Les deux prêtres gréco-catholiques ukrainiens (photo) arrêtés par les forces russes en 2022 et libérés en juin 2024 sont également sur la liste.

Au Venezuela, le père Elvis Cabarca a été arrêté alors qu’il dirigeait un groupe de prière au moment des manifestations antigouvernementales. Au Tchad, le père Simon-Pierre Madou Baïhana, qui critiquait ouvertement les violations des droits de l’homme et les injustices, a été arrêté par des policiers en civil, dans des circonstances qui, selon des témoins, ressemblaient davantage à un enlèvement. Il est accusé d’« incitation à la division et à la mise en danger de la cohésion nationale ». Tous deux ont été libérés peu de temps après.

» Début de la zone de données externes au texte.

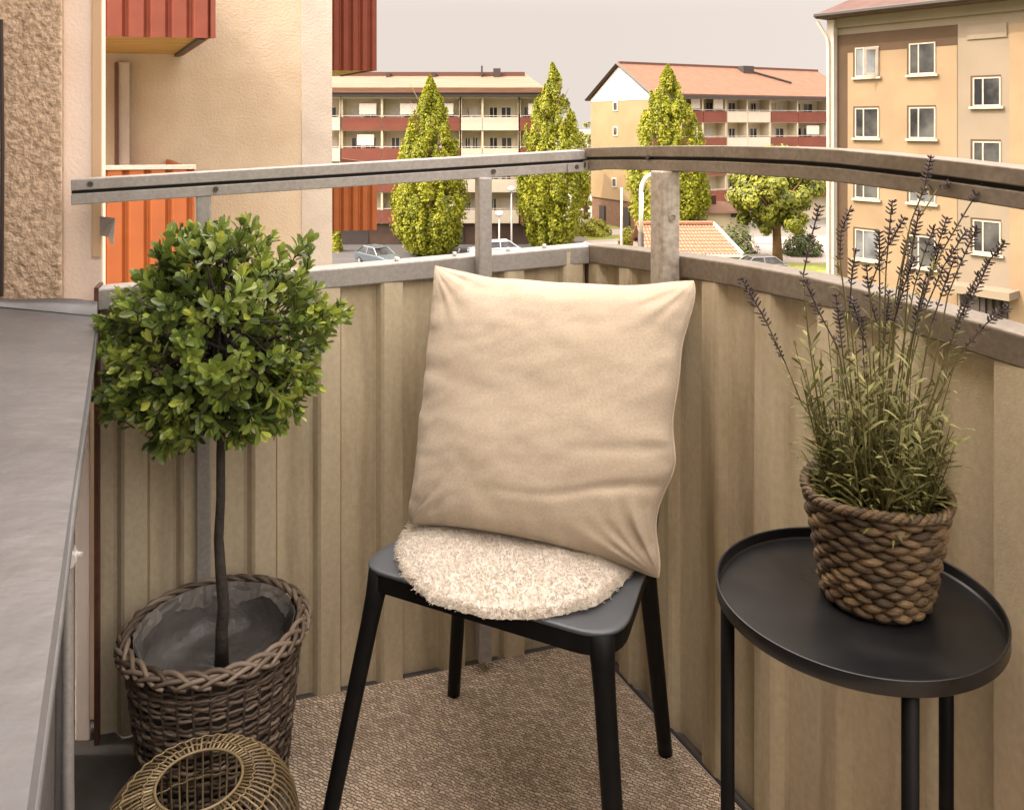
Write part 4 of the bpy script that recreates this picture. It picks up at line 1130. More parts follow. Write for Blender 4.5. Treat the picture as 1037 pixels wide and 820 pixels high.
# ------------------------------------------------------------------ chair
def Q(x, y, z): return Vector((x, y * K, z))
SEAT = 0.45
FLc, FRc, BRc, BLc = Q(-0.252, 1.795, SEAT), Q(0.150, 1.525, SEAT), Q(0.235, 1.86, SEAT), Q(-0.095, 2.11, SEAT)
cc = (FLc + FRc + BRc + BLc) / 4
rc = thing('metal_chair', (cc.x, cc.y, 0), 'black metal chair with grey seat standing on the woven mat', 'chair')
def rounded(corners, rads, n=8):
    out = []
    k = len(corners)
    for i in range(k):
        p, a, b_ = corners[i], corners[i - 1], corners[(i + 1) % k]
        da, db = (a - p).normalized(), (b_ - p).normalized()
        r = rads[i]
        p0, p1 = p + da * r, p + db * r
        for j in range(n + 1):
            t = j / n
            out.append(p0 * (1 - t) ** 2 + p * 2 * t * (1 - t) + p1 * t ** 2)
    return out
ol = rounded([FLc, FRc, BRc, BLc], [0.055, 0.075, 0.05, 0.05])
m = MB()
nn = len(ol); vs = []; fs = []
prof = [(0.995, -0.006), (1.0, -0.0045), (1.0, -0.0015), (0.994, 0.0), (0.93, -0.0012), (0.75, -0.005), (0.45, -0.008), (0.15, -0.009)]
for (k, dz) in prof:
    for p in ol: vs.append(cc + (p - cc) * k * (1 if True else 1) + Vector((0, 0, 0)))
for i, (k, dz) in enumerate(prof):
    for j in range(nn):
        p = vs[i * nn + j]; vs[i * nn + j] = Vector((cc.x + (ol[j].x - cc.x) * k, cc.y + (ol[j].y - cc.y) * k, SEAT + dz))
for i in range(len(prof) - 1):
    for j in range(nn):
        fs.append((i * nn + j, i * nn + (j + 1) % nn, (i + 1) * nn + (j + 1) % nn, (i + 1) * nn + j))
fs.append(tuple((len(prof) - 1) * nn + j for j in range(nn)))
fs.append(tuple(range(nn - 1, -1, -1)))
m.add(vs, fs)
m.build('seat', M['seat'], rc, smooth=True)
m = MB(); vs = []; fs = []
for (k, z) in ((0.988, SEAT - 0.0065), (0.982, SEAT - 0.034), (0.93, SEAT - 0.034), (0.94, SEAT - 0.0065)):
    for j in range(nn): vs.append(Vector((cc.x + (ol[j].x - cc.x) * k, cc.y + (ol[j].y - cc.y) * k, z)))
for i in range(4):
    for j in range(nn):
        fs.append((i * nn + j, ((i + 1) % 4) * nn + j, ((i + 1) % 4) * nn + (j + 1) % nn, i * nn + (j + 1) % nn))
m.add(vs, fs); m.build('seat_frame', M['blackmetal'], rc)
def leg(top, foot, r0, r1, extra=None, flare=False):
    m = MB(); pts = []; rr = []
    if extra:
        for p, r in extra: pts.append(p); rr.append(r)
    n = 10
    for i in range(n + 1):
        t = i / n
        pts.append(top.lerp(foot, t)); rr.append(lerp(r0, r1, t) + (0.005 * max(0, 1 - t * 5) ** 2 if flare else 0))
    m.tube(pts, rr, 12)
    return m.build('leg', M['blackmetal'], rc, smooth=True)
ins = lambda p, k=0.945: Vector((cc.x + (p.x - cc.x) * k, cc.y + (p.y - cc.y) * k, SEAT - 0.0068))
fl_t, fr_t, br_t, bl_t = ins(FLc, 0.845), ins(FRc, 0.825), ins(BRc, 0.94), ins(BLc, 0.94)
leg(fl_t, Q(-0.300, 1.75, 0.007), 0.0145, 0.0125, flare=True)
leg(fr_t, Q(0.150, 1.50, 0.007), 0.0160, 0.0135, flare=True)
btR, btL = Q(0.292, 2.00, 0.80), Q(-0.13, 2.235, 0.80)
leg(br_t, Q(0.281, 2.045, 0.007), 0.0155, 0.0130)
leg(bl_t, Q(-0.118, 2.256, 0.007), 0.0145, 0.0125)
for (t, b_) in ((br_t, btR), (bl_t, btL)):
    m = MB(); m.tube([t, t.lerp(b_, 0.5) , b_], [0.0155, 0.0125, 0.011], 12); m.build('back_post', M['blackmetal'], rc, smooth=True)
m = MB(); vs = []; fs = []
nb_ = 16; bn = (Vector((btR.y - btL.y, btL.x - btR.x, 0))).normalized()
bn = bn if bn.y > 0 else -bn
for i in range(nb_ + 1):
    t = i / nb_; p = btL.lerp(btR, t) + bn * (0.045 * 4 * t * (1 - t))
    for (dz, dn) in ((-0.13, 0.0), (0.005, 0.004), (0.005, 0.016), (-0.13, 0.012)):
        vs.append(p + Vector((0, 0, dz)) + bn * dn)
for i in range(nb_):
    for k in range(4):
        fs.append((4 * i + k, 4 * i + (k + 1) % 4, 4 * i + 4 + (k + 1) % 4, 4 * i + 4 + k))
fs += [(3, 2, 1, 0), tuple(4 * nb_ + k for k in range(4))]
m.add(vs, fs); m.build('backrest', M['blackmetal'], rc, bevel=0.003)

# ------------------------------------------------------------------ sheepskin
SC = Vector((0.006, 1.391, SEAT)); SR = 0.194
def fleece_r(a):
    return SR * (1 + 0.040 * noise.noise(Vector((math.cos(a) * 3, math.sin(a) * 3, 0))) + 0.022 * noise.noise(Vector((math.cos(a) * 16, math.sin(a) * 16, 3))))
def fleece_z(x, y, f):
    """thick rounded pile broken up into small curls"""
    c = noise.voronoi(Vector((x * 105 + 2.5 * noise.noise(Vector((x * 60, y * 60, 1))), y * 105 + 2.5 * noise.noise(Vector((x * 60, y * 60, 7))), 0)))[0]
    curl = 1 - min(1.0, c[0] * 1.25)
    return SEAT + 0.002 + 0.026 * max(0.0, 1 - f ** 5) ** 0.8 + 0.0050 * curl * (1 if f < 0.985 else 0.4) + 0.003 * noise.noise(Vector((x * 26, y * 26, 2)))
m = MB()
nr_, na = 110, 460
vs, fs = [], []
for i in range(nr_ + 1):
    f = (i / nr_) ** 0.75
    for j in range(na):
        a = 2 * math.pi * j / na
        rr = fleece_r(a) * (1 + (0.012 * noise.noise(Vector((math.cos(a) * 34, math.sin(a) * 34, 5))) if i > nr_ - 6 else 0))
        x, y = SC.x + math.cos(a) * rr * max(f, 0.004), SC.y + math.sin(a) * rr * max(f, 0.004)
        vs.append((x, y, fleece_z(x, y, f) if i < nr_ else SEAT + 0.001))
for i in range(nr_):
    for j in range(na):
        fs.append((i * na + j, (i + 1) * na + j, (i + 1) * na + (j + 1) % na, i * na + (j + 1) % na))
fs.append(tuple(range(na)))
m.add(vs, fs)
rsk = thing('sheepskin', (SC.x, SC.y, SEAT), 'round curly white sheepskin pad on the chair seat', 'sheepskin')
m.build('hide', M['woolbase'], rsk, smooth=True)
m = MB(); q = random.Random(5)
for i in range(20000):
    a = q.uniform(0, 6.2832); f = math.sqrt(q.random())
    edge = q.random() < 0.2
    if edge: f = q.uniform(0.95, 1.0)
    rr = fleece_r(a) * f
    d = Vector((math.cos(a), math.sin(a), 0))
    base = Vector((SC.x, SC.y, 0)) + d * rr
    base.z = (fleece_z(base.x, base.y, f) if not edge else SEAT + 0.002 + 0.014 * q.random()) - 0.001
    up = (Vector((0, 0, 0.7)) + d * 0.2 if not edge else Vector((0, 0, 0.1)) + d * 0.8) + Vector((q.gauss(0, .7), q.gauss(0, .7), 0))
    up.normalize()
    sd = up.orthogonal().normalized(); s2 = up.cross(sd)
    ph, turns = q.uniform(0, 6.28), q.uniform(0.8, 1.5)
    L = q.uniform(0.0030, 0.0060) * (1.7 if edge and q.random() < 0.5 else 1.0)
    rc_ = q.uniform(0.0008, 0.0016); w = q.uniform(0.00032, 0.0006)
    pts = []
    for k in range(6):
        t = k / 5
        an = ph + turns * 6.28 * t
        pts.append(base + up * L * t + (sd * math.cos(an) + s2 * math.sin(an)) * rc_ * (0.4 + 0.6 * t))
    m.tube(pts, [w] * 5 + [w * 0.4], 3, cap=False, rnd=min(1, max(0, q.gauss(0.7, 0.14))))
m.build('wool', M['wool'], rsk, rnd=True, smooth=True)

# ------------------------------------------------------------------ cushion
TL, TR, BR_, BL_ = P(438, 263, 2.12 * K), P(706, 278, 1.90 * K), P(670, 590, 1.74 * K), P(411, 533, 1.915 * K)
pn = (TR - BL_).cross(TL - BR_).normalized()
pn = pn if pn.y < 0 else -pn
NP = 110
def pil(s, t):
    # s 0..1 left to right, t 0..1 bottom to top; the corners are slightly rounded
    a_, b_ = 2 * s - 1, 2 * t - 1
    a2, b2 = a_ * (1 - 0.022 * abs(b_) ** 18), b_ * (1 - 0.022 * abs(a_) ** 18)
    s, t = (a2 + 1) / 2, (b2 + 1) / 2
    p = (BL_ * (1 - s) + BR_ * s) * (1 - t) + (TL * (1 - s) + TR * s) * t
    up = ((TL + TR) - (BL_ + BR_)) / 2; rt = ((TR + BR_) - (TL + BL_)) / 2
    sag = 4 * s * (1 - s)
    # edges pulled in between the corners
    p = p - up * (0.064 * sag ** 0.42 + 0.006 * noise.noise(Vector((s * 6, 0, 4)))) * t ** 5
    p = p + up * (0.048 * (4 * s * (1 - s)) ** 0.7) * (1 - t) ** 5
    e = 4 * t * (1 - t)
    p = p + rt * (0.026 * e ** 0.6 + 0.010 * noise.noise(Vector((t * 7, 2, 4)))) * (1 - s) ** 5
    # right edge: wavy, pulled in low down, corner flares out
    wob = 0.010 * noise.noise(Vector((t * 6, 5, 1))) + 0.018 * e ** 0.5 + 0.030 * math.exp(-((t - 0.17) / 0.10) ** 2) + 0.012 * math.exp(-((t - 0.55) / 0.2) ** 2) - 0.016 * math.exp(-((t - 0.36) / 0.07) ** 2)
    p = p - rt * wob * s ** 5
    return p
def thick(s, t):
    a, b_ = 2 * s - 1, 2 * t - 1
    f = max(0.0, (1 - abs(a) ** 3.0)) ** 0.42 * max(0.0, (1 - abs(b_) ** 3.0)) ** 0.42
    return f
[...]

Dans certains cas, les motifs des arrestations sont encore inconnus ou il n’est pas certain qu’ils soient réellement motivés par la discrimination religieuse. Le père Aurélien Mukangwa, originaire de la République démocratique du Congo, a été détenu pour des raisons inconnues dans un aéroport. En réponse aux protestations, le père Aurélien a été relâché. Arrêté pour des irrégularités financières présumées, le père polonais Michał Olszewski a été détenu dans des conditions exceptionnellement dures avant d’être libéré sous caution au bout de sept mois. Il est toujours en attente de son procès et ses partisans affirment qu’il est victime d’une campagne politique. Le père Luiz Claudio da Silva, du Brésil, a été arrêté après avoir appelé les policiers à faire preuve de retenue lors de la répression d’une manifestation de travailleurs sans terre, tandis que sœur Mary-Ellen Francœur, du Canada, a été arrêtée pour avoir participé à un sit-in devant une banque avec un groupe de membres de différentes confessions chrétiennes qui protestaient contre les investissements de l’institution financière dans les combustibles fossiles.